Information Landmine

"The Americans keep telling us how successful their system is. Then they remind us not to stray too far from our hotel at night." - An un-named EU trade representative quoted during international trade talks in Denver, Colorado, 1997.

Friday, May 21, 2010

There's no "i" in public

Slightly delayed reaction, but this is the first chance I've had to vent...

Some of the most infuriating post-election analysis has involved repeated reference to what “the public” have decided [1]. This would suggest that the voting population is mentally conjoined by way of some vast pulsating shared consciousness [2]. Now I'm all for monism in small doses, but I'm not entirely convinced about this whole giant mind conception of the UK's voting population.

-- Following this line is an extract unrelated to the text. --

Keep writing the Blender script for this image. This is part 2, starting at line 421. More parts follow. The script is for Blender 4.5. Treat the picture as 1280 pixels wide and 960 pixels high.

Commentators have, for example, bleated about “the public” deciding to punish MPs by denying any one party a clear majority – which would suggest that people voted for a particular party not because they agreed with that party's policies and wanted them to be in power, but rather, because they somehow foresaw how every other member of the public would vote and then voted accordingly to ensure no single party got too many votes. Perhaps there was a mass UK Voters conference where “the public” voted on how they would vote so as to stick it to those dastardly MPs. Oh god, there was and I wasn't invited! Still, there's no “i” in public. Oh, hang on...[3]

[1] The same infuriation is incited by financial reporting such as: "the markets don't like uncertainty". It makes the markets sound like a wuss that needs to man up.

[2] members of a facebook group

[3] Try typing in "the public decided" into google and have a look at their track record on decision-making. It will soon become apparent that the public is a moron.


Anonymous Anonymous said...

Good stuff. Not sure about "the markets not liking uncertainty". In financial and economic reporting "The markets" are generally seen as one entity similarly to the way the government is a single entity.

26 May, 2010 19:49  
Blogger Maisie said...

Thanks for your comment. I agree it's useful to use the shorthand "the markets" in many scenarios - thus succinctly grouping together a myriad of procedures, infrastructures, etc. and saving much precious time which would otherwise be taken up listing all the components of "the markets" each time anyone wanted to comment on them. Which would be rather dull.

I suppose what grates with me is the twee anthropomorphising of this abstract concept. "The markets" don't like or dislike anything - economists predict the markets will react in a certain way to certain things and then the markets do or don't accord with their theory. That's it. The markets don't get distressed at the idea of impending uncertainty, because the markets are not aware of it. They are not a person, they are a fictitious entity.